After not a few movies I have watched, I deliberately say that this is the most beautiful film I've ever watched. Not the best, but the movie with the most beautiful individual scenes, of course, and also a surreal beautiful whole.

You feel proud if you're from Serbia when you realize that it is really DONE here and when you see that beauty is all around us, but we grow up away from its simplicity.
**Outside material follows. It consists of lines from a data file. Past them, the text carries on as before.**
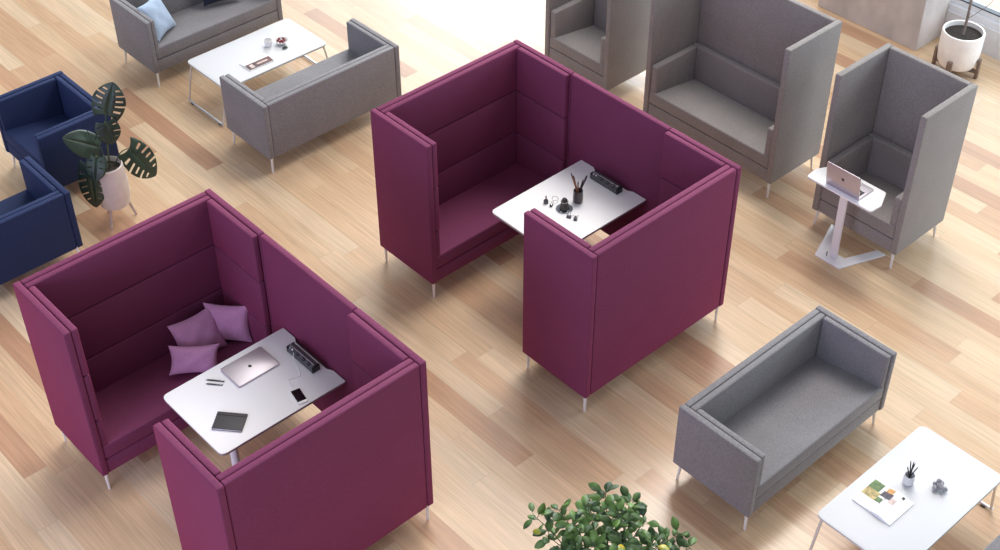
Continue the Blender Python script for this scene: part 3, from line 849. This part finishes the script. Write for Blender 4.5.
bm = B(); tube(bm, smooth_path([(0, 0, .36), (.004, .0, .6), (-.006, .006, .95), (.004, 0, 1.5)], 5), [.013-.004*i/15 for i in range(16)], 10); obj('trunk', bm, M['bark'], r)
bm = B(); tube(bm, smooth_path([(0, 0, .52), (.02, -.08, .62), (.03, -.17, .75), (.03, -.24, .95)], 5), .0028, 6); obj('branch', bm, M['bark'], r)
def simple_leaf(bm, base, d, nrm, ln, wd, fold=.18, curl=.15):
    d = d.normalized(); nrm = (nrm-d*nrm.dot(d))
    if nrm.length < 1e-3: nrm = d.orthogonal()
    nrm.normalize(); s = d.cross(nrm)
    prof = ((0, .06), (.15, .55), (.35, .95), (.55, 1.0), (.75, .78), (.9, .42), (1, .03))
    rows = []
    for t, w in prof:
        c = base+d*(t*ln)-nrm*(curl*ln*(t-.3)**2)
        rows.append((bm.verts.new(c-s*(w*wd/2)+nrm*(fold*w*wd/2)), bm.verts.new(c), bm.verts.new(c+s*(w*wd/2)+nrm*(fold*w*wd/2))))
    for a, b in zip(rows, rows[1:]):
        bm.faces.new((a[0], a[1], b[1], b[0])); bm.faces.new((a[1], a[2], b[2], b[1]))
rnd = random.Random(5)
bm = B()
for k in range(46):
    a = rnd.uniform(0, 2*PI); e = rnd.uniform(-.3, .9); rad = rnd.uniform(.05, .3)
    p = Vector((math.cos(a)*rad, math.sin(a)*rad, 1.55+rnd.uniform(-.12, .35)))
    simple_leaf(bm, p, Vector((math.cos(a), math.sin(a), e)), Vector((rnd.uniform(-.4, .4), rnd.uniform(-.4, .4), 1)), rnd.uniform(.09, .14), .06)
for k in range(14):
    a = 2*PI*k/14; tube(bm, [(0, 0, 1.42), (.1*math.cos(a), .1*math.sin(a), 1.5+.02*(k % 3)), (.24*math.cos(a), .24*math.sin(a), 1.6+.07*(k % 4))], .0025, 5)
o = obj('foliage', bm, M['leaf'], r); add_solid(o, .0012)

# ---- leafy plant in the foreground
FX, FY = 3.53, 3.045
r = thing('leafy_plant', 'bushy small-leaved green plant at the bottom edge in front of the sofa', 'plant', (FX, FY, 0))
bm = B(); lathe(bm, [(.11, 0), (.135, .01), (.165, .30), (.172, .31), (.158, .31), (.15, .27), (.04, .265)], n=32); obj('pot', bm, M['stone'], r)
bm = B(); lathe(bm, [(.02, .26), (.149, .26), (.149, .278), (.08, .286), (.01, .282)], n=24); obj('soil', bm, M['soil'], r)
rnd = random.Random(21)
stems = B(); leaves = B(); yel = B()
right = Vector((math.cos(R(-42.2)), math.sin(R(-42.2)), 0)); fwd = Vector((-right.y, right.x, 0)); upv = Vector((0, 0, 1))
tocam = Vector((-FX, -FY, 6.75-1.1)).normalized()
# branch tips (sideways, away, height)
tips = [(-.40, .10, 1.08), (-.34, .02, 1.02), (-.27, .12, 1.10), (-.20, .02, 1.12), (-.12, .10, 1.14), (-.03, .14, 1.22), (.03, .04, 1.16), (.10, .12, 1.17), (.17, .02, 1.13), (.06, -.10, 1.10),
        (-.10, -.10, 1.08), (-.24, -.10, .98), (.22, -.04, 1.02), (.30, .02, .98), (.38, .06, .98), (.42, .00, .93), (.16, -.16, 1.0), (0, -.2, 1.04), (-.16, -.2, .98), (-.3, -.16, .86), (.27, -.2, .86), (.1, -.28, .92), (-.06, -.3, .9), (-.2, -.3, .82), (.14, .3, .95), (-.1, .3, .95)]
for ti, (sx, sy, hz) in enumerate(tips):
    hz = hz-.05
    p0 = Vector((rnd.uniform(-.03, .03), rnd.uniform(-.03, .03), .27))
    p3 = right*sx+fwd*sy+upv*hz
    p1 = p0+Vector((0, 0, .22))+(right*sx+fwd*sy)*.12
    p2 = p0.lerp(p3, .62)+Vector((0, 0, .12))
    path = smooth_path([p0, p1, p2, p3], 7)
    tube(stems, path, [.006-.0045*i/(len(path)-1) for i in range(len(path))], 6)
    n = len(path)
    nl = 14 if abs(sx) > .3 else 24
    for k in range(nl):
        f = 1-.56*(k/nl)**1.1; i = min(n-2, int(f*(n-1))); q = path[i].lerp(path[i+1], f*(n-1)-i if i < n-1 else 0)
        tan = (path[i+1]-path[i]).normalized(); ang = k*2.4+ti
        side = tan.orthogonal().normalized(); side = Matrix.Rotation(ang, 3, tan) @ side
        d = (side*1.0+tan*.35+Vector((0, 0, .05+rnd.uniform(-.35, .25))))
        q2 = q+d.normalized()*rnd.uniform(.012, .03)
        tube(stems, [q, q2], .0015, 5)
        ln = rnd.uniform(.056, .082)
        nn = upv*.9+tocam*.5+Vector((rnd.uniform(-.7, .7), rnd.uniform(-.7, .7), rnd.uniform(-.2, .3)))
        simple_leaf(yel if (k == 0 and ti in (1, 9)) or (rnd.random() < .006) else leaves, q2, d, nn, ln, ln*rnd.uniform(.52, .64))
o = obj('stems', stems, M['stemgreen'], r)
o = obj('foliage', leaves, M['leaf'], r); add_solid(o, .0012)
o = obj('yellow_leaves', yel, M['leafy'], r, label='yellowing leaves'); add_solid(o, .0012)

# ------------------------------------------------------------------ camera
f_px, pitch, roll, Hc, th = 1404.88, R(40.7266), R(-.2201), 6.7497, R(42.2094)
cd = bpy.data.cameras.new('camera'); co = bpy.data.objects.new('camera', cd); COL.objects.link(co)
cd.sensor_fit = 'HORIZONTAL'; cd.sensor_width = 36; cd.lens = f_px/1000*36; cd.clip_end = 200; cd.clip_start = .1
co.matrix_world = Matrix.Translation((0, 0, Hc)) @ Matrix.Rotation(-th, 4, 'Z') @ Matrix.Rotation(PI/2-pitch, 4, 'X') @ Matrix.Rotation(roll, 4, 'Z')
SC.camera = co

# ------------------------------------------------------------------ light
GLOW, HALO, COOL, WARM, ZEN = 14.5, 2.0, 1.0, .07, .35
w = bpy.data.worlds.new('sky'); SC.world = w; w.use_nodes = True
nt = w.node_tree; nt.nodes.clear()
out = nt.nodes.new('ShaderNodeOutputWorld'); bg = nt.nodes.new('ShaderNodeBackground')
tc = nt.nodes.new('ShaderNodeTexCoord')
def dotn(vec):
    d = nt.nodes.new('ShaderNodeVectorMath'); d.operation = 'DOT_PRODUCT'; d.inputs[1].default_value = Vector(vec).normalized()
    nt.links.new(tc.outputs['Generated'], d.inputs[0]); return d.outputs['Value']
def ramp(val, stops):
    rp = nt.nodes.new('ShaderNodeValToRGB'); cr = rp.color_ramp
    while len(cr.elements) < len(stops): cr.elements.new(.5)
    for e, (p, c) in zip(cr.elements, stops): e.position = p; e.color = (c[0], c[1], c[2], 1)
    nt.links.new(val, rp.inputs['Fac']); return rp.outputs['Color']
def lobe(vec, stops, k):
    n = nt.nodes.new('ShaderNodeVectorMath'); n.operation = 'SCALE'; n.inputs['Scale'].default_value = k
    nt.links.new(ramp(dotn(vec), stops), n.inputs[0]); return n.outputs[0]
def add(a_, b_):
    n = nt.nodes.new('ShaderNodeVectorMath'); n.operation = 'ADD'
    nt.links.new(a_, n.inputs[0]); nt.links.new(b_, n.inputs[1]); return n.outputs[0]
def azv(az, el): return (math.cos(R(az))*math.cos(R(el)), math.sin(R(az))*math.cos(R(el)), math.sin(R(el)))
K0 = (0, 0, 0)
# bright hazy sky low down beyond the windows, cool sky on the far left, softer overhead
glow = lobe(azv(41, 17), [(.0, K0), (.930, K0), (.955, (.38, .38, .38)), (.975, (.97, .98, 1.0))], GLOW)
glow2 = lobe(azv(8, 38), [(.0, K0), (.78, K0), (1, (1, .98, .97))], HALO)
cool = lobe(azv(190, 12), [(.0, K0), (.35, K0), (1, (.66, .75, 1.0))], COOL)
warm = lobe(azv(-90, 5), [(.0, K0), (.35, K0), (1, (1.0, .92, .88))], WARM)
zen = lobe((.1, .05, 1), [(.0, (.55, .55, .56)), (.55, (.62, .62, .63)), (1, (1, 1, 1))], ZEN)
tot = add(add(add(glow, glow2), add(cool, warm)), zen)
nt.links.new(tot, bg.inputs[0]); nt.links.new(bg.outputs[0], out.inputs[0])

def area(name, loc, target, size, power, col=(1, 1, 1)):
    l = bpy.data.lights.new(name, 'AREA'); l.shape = 'RECTANGLE'; l.size, l.size_y = size; l.energy = power; l.color = col
    o = bpy.data.objects.new(name, l); COL.objects.link(o); o.location = loc
    o.rotation_euler = (Vector(target)-Vector(loc)).to_track_quat('-Z', 'Y').to_euler(); return o
def sun(name, d, strength, angle, col=(1, 1, 1)):
    l = bpy.data.lights.new(name, 'SUN'); l.energy = strength; l.angle = angle; l.color = col
    o = bpy.data.objects.new(name, l); COL.objects.link(o); o.rotation_euler = Vector(d).to_track_quat('-Z', 'Y').to_euler(); o.location = (6, 6, 9); return o
sun('sun', (-.36, -.34, -1), 0.9, R(26), (1, .97, .93))
area('window_daylight', (12.2, 1.2, 2.6), (7.8, 5.6, .9), (4.0, 3.6), 340, (.84, .92, 1))
area('left_fill', (-3.0, 3.6, 2.6), (2.6, 5.0, .7), (3.0, 2.5), 150, (.68, .63, 1))  # unseen violet-blue lamp, added to brighten the left booth's left-facing sides
area('overhead_fill', (9.4, 6.4, 7.2), (7.4, 5.4, 0), (3.0, 3.0), 340, (1, .97, .93))  # unseen overhead lamp, added so the floor brightness falls off to the left

SC.view_settings.view_transform = 'Standard'; SC.view_settings.look = 'None'
SC.view_settings.exposure = 0; SC.view_settings.gamma = 1; SC.view_settings.use_curve_mapping = False
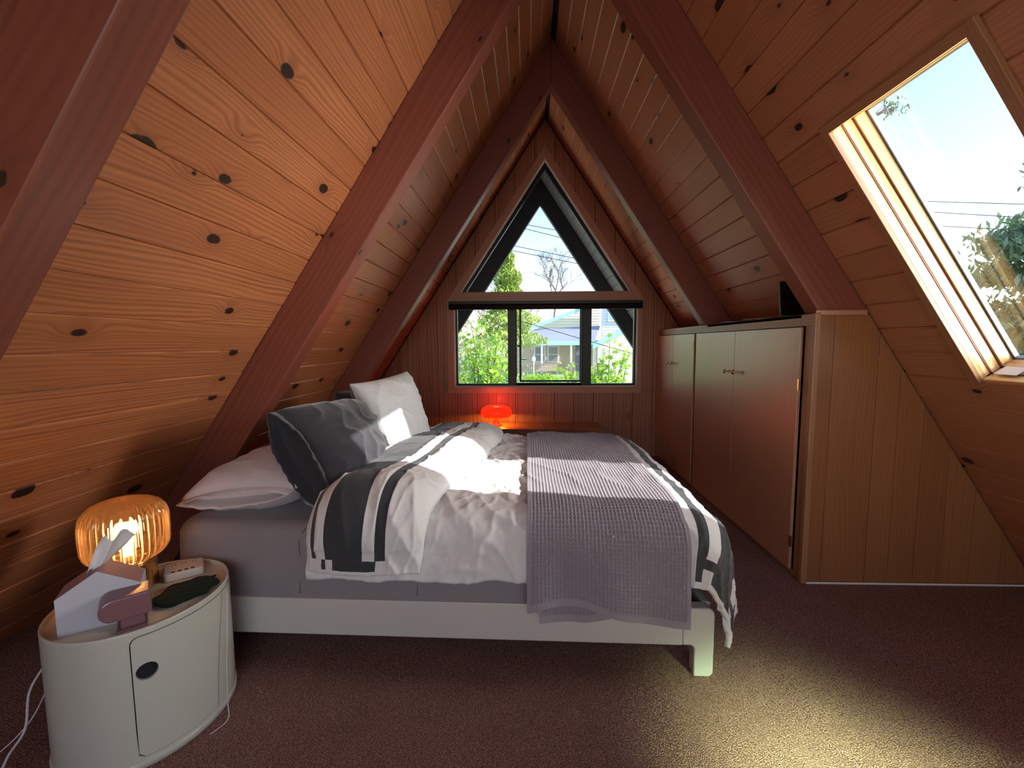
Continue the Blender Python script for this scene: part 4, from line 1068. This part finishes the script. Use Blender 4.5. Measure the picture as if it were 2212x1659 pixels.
# bare tree
def bare(label, x_, y_, z0, z1, spread, n, seed, r0=.10, name='bare_tree'):
    random.seed(seed); t_ = thing(name, label, 'tree', (x_, y_, -2.05)); g = G()
    def br(p, d, L, r, lev):
        q = p+d*L; mid = p+d*L*.5+Vector((random.uniform(-.06, .06), random.uniform(-.06, .06), random.uniform(-.05, .05)))*L
        g.tube([p-Vector((x_, y_, -2.05)), mid-Vector((x_, y_, -2.05)), q-Vector((x_, y_, -2.05))], [r, r*.85, r*.6], 5)
        if lev == 0: return
        for _ in range(n):
            nd = (d+Vector((random.uniform(-1, 1)*spread, random.uniform(-1, 1)*spread, random.uniform(-.4, .6)))).normalized(); br(p.lerp(q, random.uniform(.45, 1)), nd, L*random.uniform(.55, .8), r*.55, lev-1)
    br(Vector((x_, y_, -2.05)), Vector((0, 0, 1)), z0+2.05, r0, 0); br(Vector((x_, y_, z0)), Vector((.05, 0, 1)).normalized(), (z1-z0)*.38, r0*.9, 5); g.build('branches', M_bark, t_); return t_
bare('leafless tree with fine branches right of the conifer', 3.1, 52, 4.0, 13.5, .9, 4, 8, r0=.16)
bare('leafless tree behind the porch gable', .6, 64, 2, 9.0, .9, 4, 12)
bare('leafless twiggy tree behind the left maple', -3.0, 34, 0, 7.5, .9, 4, 15)
# wires (strung between poles well outside the picture)
M_wire = flat('black_wire', (.02, .02, .02), .6)
def wire(x0, z0, x1, z1, y, r, label, grp, ext=30):
    s_ = (z1-z0)/(x1-x0); P = [(x0-ext+2*ext*k/16+ (x1-x0)*0, y, z0+s_*(-ext+2*ext*k/16)+.0) for k in range(17)]
    tag(G().tube(P, r, 6).build('power_line', M_wire), label, 'power line', grp)
WG = 'power lines across the gable window'
for (x0, z0, x1, z1, l) in ((-.298, 4.738, 1.524, 4.35, 'thick power line across the gable triangle, third from the top'), (-.298, 4.562, 1.656, 4.157, 'power line just below the thick one in the gable triangle'), (-.132, 5.513, 1.001, 5.292, 'topmost power line in the gable triangle'), (.192, 5.287, 1.164, 5.037, 'second power line from the top in the gable triangle')):
    wire(x0, z0, x1, z1, 16, .011, l, WG, 12)
wire(.336, 1.972, 1.913, 1.505, 16, .012, 'service wire sloping in front of the porch roof', WG, 5)
for (x0, z0, x1, z1, l) in ((7.603, 3.992, 9.412, 3.913, 'top power line seen through the skylight'), (7.704, 3.794, 9.435, 3.666, 'middle power line seen through the skylight'), (7.853, 3.534, 9.013, 3.457, 'lowest power line seen through the skylight')):
    wire(x0, z0, x1, z1, 9, .007, l, 'power lines through the skylight', 6)
# pine through the skylight
random.seed(21)
def pine_tree():
    c0 = Vector((10.9, 9.6, -2.45)); lc = []; stems = [[c0, c0+Vector((0, 0, 3.5)), c0+Vector((.1, 0, 6.9))]]
    for k in range(100):
        h = random.uniform(.0, 1); z_ = -1.2+6.6*h; L = (2.5*(1-h)**.8+.25)*random.uniform(.7, 1.1); a = random.uniform(0, 2*PI); p = c0+Vector((0, 0, z_+2.05))
        q = p+Vector((math.cos(a)*L, math.sin(a)*L, .12*L)); stems.append([p, p.lerp(q, .5)+Vector((0, 0, .06)), q])
        for f_ in (.35, .5, .65, .8, .92, 1.0): lc += blob(p.lerp(q, f_), (.18, .18, .11), 44)
    return tree('pine_tree', 'blue-green pine tree outside the skylight', tuple(c0), stems, lc, .11, M_pine, star=False, r0=.07)
pine_tree()
tp = thing('pine_branch', 'pine branch tip with sparse needles at the upper left of the skylight', 'branch', (7.4, 9.5, 5.6)); g = G(); lc = []
random.seed(4)
for k in range(9):
    a = Vector((-.75+random.uniform(-.1, .1), -.5, .0)); q = Vector((random.uniform(-.65, -.25), -.5+random.uniform(-.1, .1), random.uniform(-.1, .32))); g.tube([a, a.lerp(q, .5)+Vector((0, 0, .03)), q], [.010, .006, .003], 5); lc += blob(q, (.04, .05, .03), 12)
g.tube([Vector((-2.6, .2, -.9)), Vector((-1.4, -.2, -.25)), Vector((-.75, -.5, 0))], [.04, .02, .012], 6); g.build('twigs', M_bark, tp)
leaves(lc, .05, M_pine, 'needles', tp, False)
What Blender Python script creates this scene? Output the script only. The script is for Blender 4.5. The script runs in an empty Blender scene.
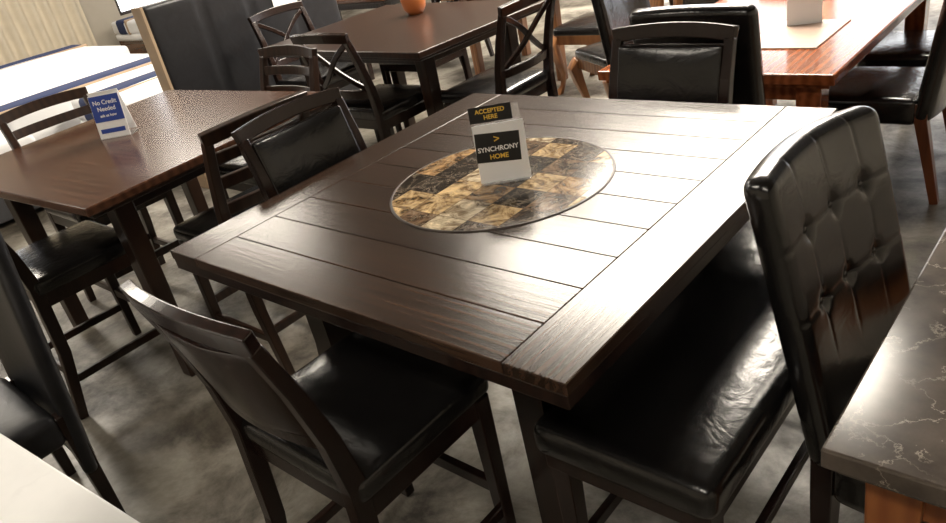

This film is about 'being different', this is a film about Peter Pan and Wendy by us and in us, a movie about (not) growing up. This film is about instinct, about that initial feeling of a 'click' from which we have created love and it was a primordial 'click', even in the first decade of life, which I believe caused more pain to Leni. Because everything that civilization over the years made ​​to you, you can not be what you were as a kid, and if you are such person that you dive into your own depths too often, you're gonna want more of the real, old self. This is not the only movie about all of that, but this movie is emotion, assembly of small acts, rather than needless theorizing about something that can only be felt, and not transferred through words.

Dialogue is rare in this movie, but it's still enough in it. Hana Selimovic with her movements and facial expressions made ​​several silent monologues, monologues which hurt, what I think is a huge success for the actor.

My big wish is that I see this unique piece of art in cinema once again. Probably nothing can be compared with that feeling of the first time of its viewing. I wish I could go back to that moment, it's great! What was felt up in audience is that nobody judged Leni and Lazar, we all felt it, we all wanted it with someone, we would all in fact return to the freedom of children's impulses, into the disobedience, and that's why this film unwittingly encourages on self-exploration, which is the goal of the authors to whom I say: 'Well done, this is rare'.

10/10 of me for acting, photography, the script, the soundtrack, or simply: For a perfect movie!